Dan Jurgens - conhecido na época como "o cara que matou o Superman" - foi um dos novos roteiristas a assumir a nova fase do Aranha, e imediatamente disse ao editor Bob Budiansky que era preciso trazer Peter de volta. Bob, que já não acreditava no potencial a longo prazo de Ben como o Amigão da Vizinhança, concordou.

A questão é: como fazer isso?

Homem-Aranha (Ben Reilly) - Reprodução - Reprodução
Ben Reilly como Homem-Aranha (certamente melhor que o moletom)
Imagem: Reprodução

A novela durou meses, com essencialmente todos os roteiristas e artistas (e outros funcionários) da Marvel dando sugestões de como concluir a história, de viagem no tempo até possível amnésia. Como é de se esperar, isso também afetou a qualidade das histórias, apresentando novas reviravoltas e personagens misteriosos até o público enjoar.
No fim, foi decidido que para acabar com a Saga do Clone, era preciso trazer de volta um personagem ainda mais antigo: Norman Osborn.

Hoje em dia pode não parecer, mas a ideia de que Peter e Norman são arqui-inimigos é mais recente do que se imagina, já que o vilão havia sido morto na mesma história que Gwen Stacy. Até os anos 90, era possível dizer que o Doutor Octopus, Harry Osborn ou até os vários Duendes Macabros eram bem mais importantes para o Aranha.

A morte do clone - Reprodução - Reprodução
A morte de Ben Reilly
Imagem: Reprodução

Para desamarrar o nó que a Saga do Clone acabou se tornando, porém, a Marvel decidiu desenterrar Norman, que estava por trás dos planos do Chacal e de vários outros personagens durante a história para transformar a vida do Homem-Aranha em um inferno. Na conclusão da história, Ben morre salvando Peter, e após seu corpo se degenerar imediatamente, ficou claro quem era o verdadeiro e quem era a cópia.

Ah, e pra completar: enquanto isso Mary Jane finalmente dá a luz à uma filha... que é imediatamente raptada por capangas de Osborn.

Porque um Homem-Aranha casado e com filhos seria estranho demais, é claro.

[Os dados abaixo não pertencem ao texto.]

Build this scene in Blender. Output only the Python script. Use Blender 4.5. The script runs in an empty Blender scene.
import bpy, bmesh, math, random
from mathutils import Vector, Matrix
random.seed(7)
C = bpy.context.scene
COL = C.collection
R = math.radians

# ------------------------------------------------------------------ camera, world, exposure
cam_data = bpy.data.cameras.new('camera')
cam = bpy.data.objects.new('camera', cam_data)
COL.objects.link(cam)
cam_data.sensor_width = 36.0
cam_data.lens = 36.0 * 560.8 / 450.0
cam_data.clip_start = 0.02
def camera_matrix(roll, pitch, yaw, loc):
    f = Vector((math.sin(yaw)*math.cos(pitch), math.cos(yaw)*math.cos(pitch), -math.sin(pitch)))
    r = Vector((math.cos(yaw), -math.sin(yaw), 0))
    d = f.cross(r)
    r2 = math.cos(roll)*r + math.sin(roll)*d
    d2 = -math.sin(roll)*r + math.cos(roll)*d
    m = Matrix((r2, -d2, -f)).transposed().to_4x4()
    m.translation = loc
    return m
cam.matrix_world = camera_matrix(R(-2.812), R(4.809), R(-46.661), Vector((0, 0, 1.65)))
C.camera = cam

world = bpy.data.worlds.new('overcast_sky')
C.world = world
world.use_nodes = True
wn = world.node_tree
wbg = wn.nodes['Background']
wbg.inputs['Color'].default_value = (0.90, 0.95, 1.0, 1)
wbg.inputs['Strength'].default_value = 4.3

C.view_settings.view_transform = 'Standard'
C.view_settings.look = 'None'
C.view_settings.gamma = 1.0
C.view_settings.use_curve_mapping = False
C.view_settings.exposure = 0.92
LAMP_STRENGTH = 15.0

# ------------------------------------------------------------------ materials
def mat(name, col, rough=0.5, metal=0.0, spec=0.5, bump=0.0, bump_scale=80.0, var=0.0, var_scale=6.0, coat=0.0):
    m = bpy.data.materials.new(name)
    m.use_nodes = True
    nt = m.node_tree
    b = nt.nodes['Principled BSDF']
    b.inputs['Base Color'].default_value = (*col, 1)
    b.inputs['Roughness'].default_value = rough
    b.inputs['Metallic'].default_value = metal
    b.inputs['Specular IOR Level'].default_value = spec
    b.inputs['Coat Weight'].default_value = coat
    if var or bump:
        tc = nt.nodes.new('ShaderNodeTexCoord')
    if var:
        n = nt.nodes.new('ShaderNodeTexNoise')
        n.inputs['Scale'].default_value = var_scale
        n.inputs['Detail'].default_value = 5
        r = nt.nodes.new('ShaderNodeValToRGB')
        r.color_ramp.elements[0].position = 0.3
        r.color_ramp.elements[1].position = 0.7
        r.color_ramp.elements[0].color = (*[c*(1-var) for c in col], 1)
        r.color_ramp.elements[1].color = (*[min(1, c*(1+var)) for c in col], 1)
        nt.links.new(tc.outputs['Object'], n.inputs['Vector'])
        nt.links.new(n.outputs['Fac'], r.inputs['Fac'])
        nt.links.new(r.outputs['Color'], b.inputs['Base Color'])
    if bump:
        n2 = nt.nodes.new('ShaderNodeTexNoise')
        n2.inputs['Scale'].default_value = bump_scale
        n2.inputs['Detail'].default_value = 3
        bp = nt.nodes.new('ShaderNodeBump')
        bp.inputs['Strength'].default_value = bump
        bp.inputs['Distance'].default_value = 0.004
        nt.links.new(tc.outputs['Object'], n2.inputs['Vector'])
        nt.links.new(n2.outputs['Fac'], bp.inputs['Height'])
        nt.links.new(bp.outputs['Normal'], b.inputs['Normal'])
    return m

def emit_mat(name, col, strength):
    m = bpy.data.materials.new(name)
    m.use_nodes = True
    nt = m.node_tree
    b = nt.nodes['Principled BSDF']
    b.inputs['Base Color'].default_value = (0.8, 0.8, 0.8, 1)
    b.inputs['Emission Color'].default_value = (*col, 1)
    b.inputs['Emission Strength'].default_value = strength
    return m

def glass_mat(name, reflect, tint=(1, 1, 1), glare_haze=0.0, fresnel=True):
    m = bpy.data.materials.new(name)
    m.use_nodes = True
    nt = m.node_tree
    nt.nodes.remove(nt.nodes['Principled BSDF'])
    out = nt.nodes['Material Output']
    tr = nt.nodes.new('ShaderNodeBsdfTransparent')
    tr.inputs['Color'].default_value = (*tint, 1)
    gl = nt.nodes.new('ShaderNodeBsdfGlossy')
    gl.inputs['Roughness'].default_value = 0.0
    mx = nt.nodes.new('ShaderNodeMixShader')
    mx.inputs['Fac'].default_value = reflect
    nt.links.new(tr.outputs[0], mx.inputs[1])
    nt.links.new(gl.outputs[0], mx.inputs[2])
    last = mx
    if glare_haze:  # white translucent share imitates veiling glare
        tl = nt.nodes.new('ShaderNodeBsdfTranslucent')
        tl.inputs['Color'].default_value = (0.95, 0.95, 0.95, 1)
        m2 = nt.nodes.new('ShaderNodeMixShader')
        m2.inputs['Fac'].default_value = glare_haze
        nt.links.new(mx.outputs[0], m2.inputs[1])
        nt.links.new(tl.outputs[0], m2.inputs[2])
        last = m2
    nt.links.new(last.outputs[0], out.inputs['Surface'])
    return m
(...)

Novo Aranha Escarlate - Reprodução/Marvel Comics - Reprodução/Marvel Comics
Ben Reilly em seu novo visual como Aranha Escarlate
Imagem: Reprodução/Marvel Comics

O retorno

Por anos, a Saga do Clone foi considerada o ponto mais baixo das histórias do Homem-Aranha, um exemplo das péssimas decisões editoriais da Marvel na época, e até um dos motivos pelo qual a empresa quase foi à falência.

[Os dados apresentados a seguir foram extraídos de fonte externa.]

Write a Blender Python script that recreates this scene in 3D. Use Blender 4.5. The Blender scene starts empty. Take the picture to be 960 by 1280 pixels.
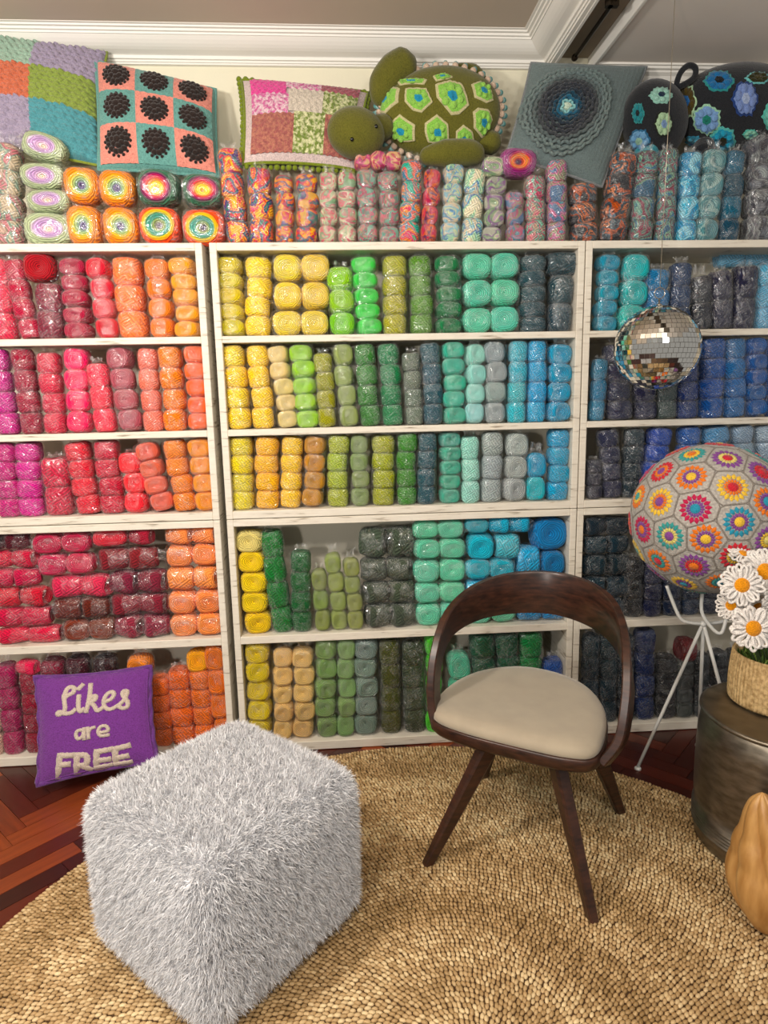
import bpy, bmesh, math, random
import numpy as np
from mathutils import Vector, Matrix, Euler
random.seed(7); RNG = np.random.default_rng(7)
S = bpy.context.scene
COL = S.collection
PI = math.pi

# ---------------------------------------------------------------- camera
FPX = 817.43
PITCH, YAW, ROLL = -0.177181, 0.0653343, -0.0205594
CAM = Vector((0.452076, -2.555513, 1.470006))
_f = Vector((math.sin(YAW)*math.cos(PITCH), math.cos(YAW)*math.cos(PITCH), math.sin(PITCH)))
_r0 = Vector((math.cos(YAW), -math.sin(YAW), 0)); _u0 = _r0.cross(_f)
_r = _r0*math.cos(ROLL) + _u0*math.sin(ROLL); _u = _u0*math.cos(ROLL) - _r0*math.sin(ROLL)
cd = bpy.data.cameras.new('camera'); cam = bpy.data.objects.new('camera', cd); COL.objects.link(cam)
cd.sensor_fit = 'HORIZONTAL'; cd.sensor_width = 36; cd.lens = FPX/960*36; cd.clip_start = .05
M3 = Matrix((_r, _u, -_f)).transposed()
cam.matrix_world = Matrix.Translation(CAM) @ M3.to_4x4()
S.camera = cam
S.cycles.caustics_reflective = False; S.cycles.caustics_refractive = False

# ---------------------------------------------------------------- light
S.view_settings.view_transform = 'Standard'; S.view_settings.look = 'None'
S.view_settings.gamma = 1; S.view_settings.use_curve_mapping = False
S.view_settings.exposure = 0.62
w = bpy.data.worlds.new('world'); S.world = w; w.use_nodes = True
w.node_tree.nodes['Background'].inputs[0].default_value = (1.0, .965, .91, 1)
w.node_tree.nodes['Background'].inputs[1].default_value = 0.22
def lamp(name, loc, power, col, rad):
    l = bpy.data.lights.new(name, 'POINT'); l.energy = power; l.color = col; l.shadow_soft_size = rad
    o = bpy.data.objects.new(name, l); COL.objects.link(o); o.location = loc; return o
lamp('pendant_light', (-.80, -1.75, 2.2), 66, (1, .94, .86), .09)
lamp('added_overhead_light', (1.25, -2.9, 2.45), 26, (1, .95, .88), .07)  # unseen fill lamp added overhead
lamp('unseen_low_light', (-.6, -3.2, 1.5), 52, (1, .95, .89), .08)  # unseen low lamp, its power raised to brighten the bookcase backs
lamp('added_overhead_light', (.35, -2.2, 2.5), 22, (1, .95, .88), .06)  # small added lamp, gives the yarn film more glints
lamp('added_overhead_light', (-.4, -3.0, 2.4), 22, (1, .95, .88), .06)  # another unseen lamp put in so the plastic wrap sparkles

# ---------------------------------------------------------------- helpers
def ray(px, py): return _r*((px-480)/FPX) - _u*((py-640)/FPX) + _f
def at(px, py, x=None, y=None, z=None):
    d = ray(px, py)
    i, v = (0, x) if x is not None else ((1, y) if y is not None else (2, z))
    return CAM + d*((v-CAM[i])/d[i])
def proj(P):
    d = Vector(P)-CAM; z = d.dot(_f)
    return 480+FPX*d.dot(_r)/z, 640-FPX*d.dot(_u)/z
def xat(px, y, z):
    x = 0.7
    for _ in range(4):
        py = proj((x, y, z))[1]; x = at(px, py, y=y).x
    return x
def lin(c):
    if isinstance(c, str):
        c = c.lstrip('#'); c = (c if len(c) == 6 else 'ffffff'); c = [int(c[i:i+2], 16)/255 for i in (0, 2, 4)]
    return tuple((v/12.92 if v <= .04045 else ((v+.055)/1.055)**2.4) for v in c)
def link(o, parent=None):
    COL.objects.link(o)
    if parent is not None: o.parent = parent
    return o
def build(name, V, F, mat=None, parent=None, smooth=True, me=None):
    if me is None: me = pymesh(name, V, F, mat, smooth)
    return link(bpy.data.objects.new(name, me), parent)
def pymesh(name, V, F, mat=None, smooth=True, mi=None):
    me = bpy.data.meshes.new(name)
    me.from_pydata([tuple(v) for v in V], [], [tuple(f) for f in F])
    if mat is not None:
        for m in (mat if isinstance(mat, (list, tuple)) else [mat]): me.materials.append(m)
    if mi is not None: me.polygons.foreach_set('material_index', mi)
    if smooth: me.polygons.foreach_set('use_smooth', [True]*len(me.polygons))
    me.update(); return me
def thing(name, label, cat, loc=(0, 0, 0), group=None, rot=None):
    o = bpy.data.objects.new(name, None); o.empty_display_size = .05
    COL.objects.link(o); o.location = loc
    if rot: o.rotation_euler = rot
    return tag(o, label, cat, group)
def tag(o, label, cat, group=None):
    o['label'] = label; o['category'] = cat
    if group: o['group'] = group
    return o
def struct(o): o['kind'] = 'structure'; return o
def stuff(o): o['kind'] = 'stuff'; return o
def boxgeo(x0, x1, y0, y1, z0, z1):
    V = [(x0,y0,z0),(x1,y0,z0),(x1,y1,z0),(x0,y1,z0),(x0,y0,z1),(x1,y0,z1),(x1,y1,z1),(x0,y1,z1)]
    F = [(0,3,2,1),(4,5,6,7),(0,1,5,4),(1,2,6,5),(2,3,7,6),(3,0,4,7)]
    return V, F
def box(name, b, mat, parent=None, bev=.002):
    V, F = boxgeo(*b); me = pymesh(name, V, F, mat, False)
    if bev:
        bm = bmesh.new(); bm.from_mesh(me)
        bmesh.ops.bevel(bm, geom=bm.edges[:], offset=bev, segments=1, affect='EDGES'); bm.to_mesh(me); bm.free()
    return build(name, 0, 0, me=me, parent=parent)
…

Ainda assim, a história trazia pontos positivos: "Amazing Spider-Man #400", que mostra a morte da Tia May, ainda é considerada uma das melhores histórias avulsas do Homem-Aranha, em particular pela conversa que revela que a velhinha sabia que seu sobrinho era um super-herói, e seu orgulho por ele.

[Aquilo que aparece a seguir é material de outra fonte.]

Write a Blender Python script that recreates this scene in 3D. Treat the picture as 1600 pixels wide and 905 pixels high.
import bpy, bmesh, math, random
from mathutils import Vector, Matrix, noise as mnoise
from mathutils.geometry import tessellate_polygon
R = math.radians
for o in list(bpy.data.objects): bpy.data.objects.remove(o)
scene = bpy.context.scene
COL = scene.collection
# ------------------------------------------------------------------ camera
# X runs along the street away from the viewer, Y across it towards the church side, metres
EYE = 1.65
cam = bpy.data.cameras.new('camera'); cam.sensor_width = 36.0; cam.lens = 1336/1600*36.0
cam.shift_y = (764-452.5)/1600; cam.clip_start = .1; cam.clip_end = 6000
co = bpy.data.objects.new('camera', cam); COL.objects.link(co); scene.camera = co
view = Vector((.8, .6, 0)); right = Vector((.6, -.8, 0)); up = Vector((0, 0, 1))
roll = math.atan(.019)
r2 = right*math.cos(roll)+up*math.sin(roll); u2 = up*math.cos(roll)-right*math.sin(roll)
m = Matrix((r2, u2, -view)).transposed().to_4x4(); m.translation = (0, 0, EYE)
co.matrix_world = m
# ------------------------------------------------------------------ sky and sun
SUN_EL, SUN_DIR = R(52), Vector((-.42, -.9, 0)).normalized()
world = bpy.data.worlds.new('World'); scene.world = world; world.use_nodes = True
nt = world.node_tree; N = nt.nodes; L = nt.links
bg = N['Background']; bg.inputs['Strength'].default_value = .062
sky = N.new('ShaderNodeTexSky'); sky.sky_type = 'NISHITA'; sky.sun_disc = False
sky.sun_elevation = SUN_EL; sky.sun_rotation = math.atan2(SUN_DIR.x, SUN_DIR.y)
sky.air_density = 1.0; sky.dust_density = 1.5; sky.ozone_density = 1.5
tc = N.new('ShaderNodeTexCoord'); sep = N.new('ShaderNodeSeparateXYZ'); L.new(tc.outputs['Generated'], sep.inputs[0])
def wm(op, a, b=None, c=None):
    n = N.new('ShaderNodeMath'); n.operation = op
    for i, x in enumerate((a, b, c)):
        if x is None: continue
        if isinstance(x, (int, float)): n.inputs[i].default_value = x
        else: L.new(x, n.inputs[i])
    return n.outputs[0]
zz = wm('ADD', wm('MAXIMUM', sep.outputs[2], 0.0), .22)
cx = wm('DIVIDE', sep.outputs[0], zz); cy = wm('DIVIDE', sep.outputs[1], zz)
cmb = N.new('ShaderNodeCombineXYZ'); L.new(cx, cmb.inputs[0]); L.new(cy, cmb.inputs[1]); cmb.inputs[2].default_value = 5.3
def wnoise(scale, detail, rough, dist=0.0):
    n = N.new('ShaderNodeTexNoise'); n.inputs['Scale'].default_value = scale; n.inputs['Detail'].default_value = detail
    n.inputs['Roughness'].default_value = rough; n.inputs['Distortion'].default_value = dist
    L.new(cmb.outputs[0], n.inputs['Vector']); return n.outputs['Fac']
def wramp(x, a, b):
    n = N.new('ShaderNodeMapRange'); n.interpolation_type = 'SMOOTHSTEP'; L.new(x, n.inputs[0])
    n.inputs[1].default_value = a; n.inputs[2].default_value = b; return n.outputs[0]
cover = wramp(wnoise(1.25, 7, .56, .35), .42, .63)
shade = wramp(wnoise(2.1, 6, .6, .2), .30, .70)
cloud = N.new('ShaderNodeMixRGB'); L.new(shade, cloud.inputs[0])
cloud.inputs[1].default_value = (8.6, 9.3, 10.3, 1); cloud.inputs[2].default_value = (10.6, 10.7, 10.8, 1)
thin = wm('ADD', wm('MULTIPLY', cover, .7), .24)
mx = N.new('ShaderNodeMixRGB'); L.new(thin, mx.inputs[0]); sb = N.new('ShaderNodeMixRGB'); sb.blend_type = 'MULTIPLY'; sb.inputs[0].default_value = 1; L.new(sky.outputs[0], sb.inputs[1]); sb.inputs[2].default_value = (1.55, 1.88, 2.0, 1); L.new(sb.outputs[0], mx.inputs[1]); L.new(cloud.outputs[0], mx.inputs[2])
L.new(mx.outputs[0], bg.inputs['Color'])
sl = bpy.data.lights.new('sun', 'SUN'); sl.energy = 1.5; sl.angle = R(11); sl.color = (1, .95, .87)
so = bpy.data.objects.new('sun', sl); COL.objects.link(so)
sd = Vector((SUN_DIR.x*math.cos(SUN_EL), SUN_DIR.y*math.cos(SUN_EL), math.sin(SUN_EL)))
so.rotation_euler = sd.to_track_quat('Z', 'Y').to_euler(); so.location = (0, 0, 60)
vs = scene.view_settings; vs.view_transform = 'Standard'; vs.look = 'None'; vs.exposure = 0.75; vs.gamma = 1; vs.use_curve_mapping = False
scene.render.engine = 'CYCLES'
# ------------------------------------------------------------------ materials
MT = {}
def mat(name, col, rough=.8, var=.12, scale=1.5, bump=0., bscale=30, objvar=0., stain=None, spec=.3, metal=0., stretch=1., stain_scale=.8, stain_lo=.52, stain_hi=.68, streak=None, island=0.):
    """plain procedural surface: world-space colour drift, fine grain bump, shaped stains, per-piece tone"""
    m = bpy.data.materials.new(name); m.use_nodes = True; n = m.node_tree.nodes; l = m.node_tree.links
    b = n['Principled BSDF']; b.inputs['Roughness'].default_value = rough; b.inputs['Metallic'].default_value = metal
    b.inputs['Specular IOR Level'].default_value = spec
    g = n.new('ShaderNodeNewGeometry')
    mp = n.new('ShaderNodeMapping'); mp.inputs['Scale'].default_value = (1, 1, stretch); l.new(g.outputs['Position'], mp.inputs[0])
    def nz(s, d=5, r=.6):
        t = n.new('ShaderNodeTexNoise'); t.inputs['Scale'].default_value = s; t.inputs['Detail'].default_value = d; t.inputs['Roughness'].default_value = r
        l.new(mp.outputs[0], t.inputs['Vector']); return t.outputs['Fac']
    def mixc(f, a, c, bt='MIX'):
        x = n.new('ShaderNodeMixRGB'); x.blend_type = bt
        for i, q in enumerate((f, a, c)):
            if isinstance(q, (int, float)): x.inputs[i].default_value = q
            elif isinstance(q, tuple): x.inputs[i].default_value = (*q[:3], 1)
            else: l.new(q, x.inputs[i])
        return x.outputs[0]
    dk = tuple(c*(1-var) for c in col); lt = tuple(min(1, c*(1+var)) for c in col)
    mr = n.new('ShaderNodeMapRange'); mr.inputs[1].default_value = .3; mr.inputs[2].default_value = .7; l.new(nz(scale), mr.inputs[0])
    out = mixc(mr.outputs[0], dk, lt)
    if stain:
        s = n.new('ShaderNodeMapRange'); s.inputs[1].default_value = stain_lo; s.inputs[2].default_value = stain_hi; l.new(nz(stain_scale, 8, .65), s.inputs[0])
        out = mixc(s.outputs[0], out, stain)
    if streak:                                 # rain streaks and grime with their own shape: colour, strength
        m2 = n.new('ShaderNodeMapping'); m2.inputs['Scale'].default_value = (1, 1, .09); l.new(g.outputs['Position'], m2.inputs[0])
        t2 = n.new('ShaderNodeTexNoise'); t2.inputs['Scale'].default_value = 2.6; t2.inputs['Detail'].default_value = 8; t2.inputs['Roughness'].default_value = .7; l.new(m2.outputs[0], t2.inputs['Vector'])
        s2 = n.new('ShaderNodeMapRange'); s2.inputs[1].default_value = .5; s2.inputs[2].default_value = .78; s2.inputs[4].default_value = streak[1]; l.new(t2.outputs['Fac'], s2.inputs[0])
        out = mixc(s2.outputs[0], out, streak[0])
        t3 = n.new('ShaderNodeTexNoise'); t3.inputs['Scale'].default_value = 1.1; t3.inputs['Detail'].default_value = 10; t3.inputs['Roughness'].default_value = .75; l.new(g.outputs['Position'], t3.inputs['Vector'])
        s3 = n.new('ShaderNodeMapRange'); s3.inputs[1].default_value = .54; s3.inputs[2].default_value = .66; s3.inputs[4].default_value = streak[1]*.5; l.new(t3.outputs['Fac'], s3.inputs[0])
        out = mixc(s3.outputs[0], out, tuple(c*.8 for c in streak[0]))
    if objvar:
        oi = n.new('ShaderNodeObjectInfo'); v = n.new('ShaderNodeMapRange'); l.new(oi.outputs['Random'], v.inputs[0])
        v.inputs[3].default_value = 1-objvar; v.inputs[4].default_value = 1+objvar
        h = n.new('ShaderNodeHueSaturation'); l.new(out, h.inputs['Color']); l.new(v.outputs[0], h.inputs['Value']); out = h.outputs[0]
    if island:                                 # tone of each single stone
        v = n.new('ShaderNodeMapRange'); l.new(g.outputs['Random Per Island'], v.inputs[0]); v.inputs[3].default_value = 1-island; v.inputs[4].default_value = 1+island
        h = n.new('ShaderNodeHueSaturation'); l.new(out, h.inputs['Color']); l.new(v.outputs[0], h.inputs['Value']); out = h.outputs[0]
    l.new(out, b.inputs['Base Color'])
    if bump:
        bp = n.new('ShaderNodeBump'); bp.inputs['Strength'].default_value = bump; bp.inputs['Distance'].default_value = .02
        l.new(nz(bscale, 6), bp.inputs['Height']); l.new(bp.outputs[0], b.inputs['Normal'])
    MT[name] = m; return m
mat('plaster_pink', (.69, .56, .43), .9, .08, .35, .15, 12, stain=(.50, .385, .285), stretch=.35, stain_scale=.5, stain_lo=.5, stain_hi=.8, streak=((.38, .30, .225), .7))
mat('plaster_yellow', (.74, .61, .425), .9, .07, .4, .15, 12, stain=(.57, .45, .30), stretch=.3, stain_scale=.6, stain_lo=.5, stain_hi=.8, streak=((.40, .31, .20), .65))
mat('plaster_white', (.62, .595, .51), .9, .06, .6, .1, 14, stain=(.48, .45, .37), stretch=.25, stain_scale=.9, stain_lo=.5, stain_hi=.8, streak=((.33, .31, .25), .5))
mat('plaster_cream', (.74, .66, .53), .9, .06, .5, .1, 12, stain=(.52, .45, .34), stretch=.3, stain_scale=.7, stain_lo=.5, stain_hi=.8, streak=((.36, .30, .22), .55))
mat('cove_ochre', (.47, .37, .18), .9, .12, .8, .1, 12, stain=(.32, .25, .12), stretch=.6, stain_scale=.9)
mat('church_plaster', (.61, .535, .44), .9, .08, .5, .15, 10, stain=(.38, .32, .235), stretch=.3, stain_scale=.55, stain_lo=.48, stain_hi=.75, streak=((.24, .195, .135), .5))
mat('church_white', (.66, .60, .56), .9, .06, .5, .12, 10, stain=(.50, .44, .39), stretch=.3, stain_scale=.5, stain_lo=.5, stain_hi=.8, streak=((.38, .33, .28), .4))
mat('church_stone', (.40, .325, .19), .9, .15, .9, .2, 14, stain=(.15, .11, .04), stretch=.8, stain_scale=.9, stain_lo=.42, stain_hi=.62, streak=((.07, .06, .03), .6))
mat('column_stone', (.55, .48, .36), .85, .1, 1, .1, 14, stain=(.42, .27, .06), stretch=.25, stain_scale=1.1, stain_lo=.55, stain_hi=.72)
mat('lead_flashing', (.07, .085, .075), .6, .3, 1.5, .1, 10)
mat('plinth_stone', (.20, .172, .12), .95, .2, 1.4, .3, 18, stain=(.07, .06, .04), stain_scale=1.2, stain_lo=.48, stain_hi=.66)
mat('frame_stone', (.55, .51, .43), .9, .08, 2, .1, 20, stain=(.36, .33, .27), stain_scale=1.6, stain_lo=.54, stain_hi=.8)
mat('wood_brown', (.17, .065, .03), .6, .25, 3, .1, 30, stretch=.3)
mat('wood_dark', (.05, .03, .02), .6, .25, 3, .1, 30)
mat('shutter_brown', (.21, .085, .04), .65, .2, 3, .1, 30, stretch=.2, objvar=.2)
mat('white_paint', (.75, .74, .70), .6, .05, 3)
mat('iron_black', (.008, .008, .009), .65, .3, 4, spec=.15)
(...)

Homem-Aranha: Tia May - Reprodução - Reprodução
Imagem: Reprodução

(Naturalmente, a Marvel decidiu trazer a personagem de volta poucos anos depois desta história).

Mais do que isso, Ben Reilly tinha uma parcela significativa de fãs, que o viam como uma versão mais próxima do Homem-Aranha original: solteiro, mais calmo e engraçado, sem tanta da bagagem emocional que Peter havia ganhado nas últimas décadas.

Tom DeFalco, uma das principais mentes por trás da história, mostrou várias vezes que ainda tem um apreço por Ben, e não só usou o design de sua roupa para a série "Spider-Girl" - em que a filha de Peter, Mayday, vira uma super-heroína como o pai - quanto reescreveu a Saga do Clone como originalmente imaginou, chegando até a mantê-lo vivo ao fim da narrativa.

Com o passar dos anos, os clones foram lentamente voltando ao mundo do Homem-Aranha. Kaine - lembra dele? - assumiu a identidade de Aranha Escarlate, e chegou até a ganhar sua própria série em quadrinhos.

Mais recentemente, Ben voltou dos mortos como uma nova versão do Chacal, e nesta semana a Marvel lançou mais uma série do Aranha Escarlate, dividindo o holofote com Kaine como anti-herói (ou até vilão) da história.

Para quem tiver interesse em saber mais de como este projeto acabou se tornando tão complicado, o escritor Andrew Goletz e um dos antigos editores do Homem-Aranha, Glenn Greenberg, recontaram toda a Saga - vista de dentro e de fora - na série The Life of Reilly (em inglês), publicado originalmente em 2001.

E, em retrospecto, por não ter a Gwen Stacy ficando grávida do Norman Osborn ou Peter vendendo sua alma para o diabo, é difícil dizer que esta é a pior história do Homem-Aranha.